Big development plans
for city-owned golf course
By Christina Toth - Staff reporter
Abbotsford Times
posted on 05/13/2005

Townhouses may soon be scattered among the towering cedars along the edge of Ledgeview Golf and Country Club. The course itself may be redesigned and extended into the wooded slopes to the west and draw golfers from around the world.

A request for expressions of interest is going out this month to see if there are developers keen to update the city-owned mountainside golf course, said Jay Teichroeb, Abbotsford's economic development officer. The project would be set up as a public-private partnership, like Chilliwack's new ice rink or Kelowna's stadium.

"There may be a residential component, a commercial component, a new practising facility, a new driving range, a new clubhouse. The redevelopment would be creating a resort-like feel to it," Teichroeb said Wednesday. Expanded amenities would give local golfers a more challenging course and attract tourists as well, he said. Any redevelopment would have to be done without disrupting play on the links, he added.

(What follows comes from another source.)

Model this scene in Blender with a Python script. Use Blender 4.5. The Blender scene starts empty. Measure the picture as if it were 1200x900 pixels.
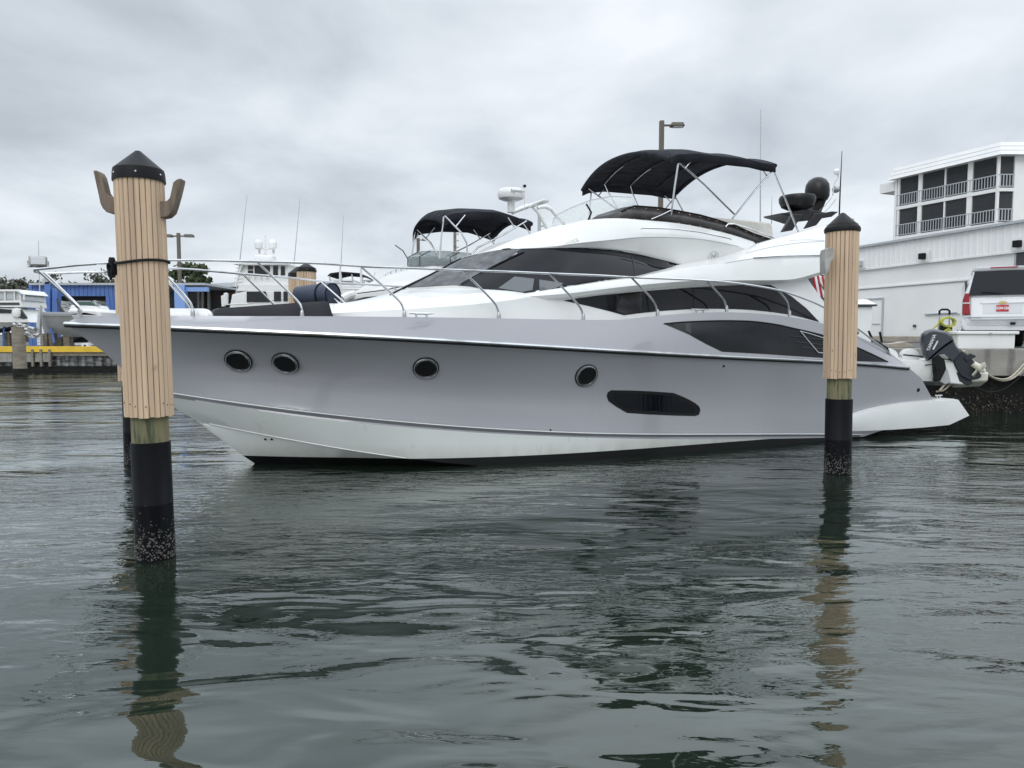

Townhouses could be built on the perimeter of a refurbished course, but how many units would be left to the marketplace to decide, said Teichroeb.

The city also has close to 45 acres on parkland adjacent to the club's 139 acres on the west side that could be developed as part of a new course.

"At least five holes of the present course would be redeveloped," he said.

John Hambley, president of Ledgeview's board of directors, said plans are still in an "early brainstorming" stage, although the club has been looking at ways to improve for some time.

"As the community grows, the demand for golfing grows, and the question is how to meet that need," he said Thursday.

The golf course first opened in the early 1960s and had its clubhouse upgraded in the 1980s.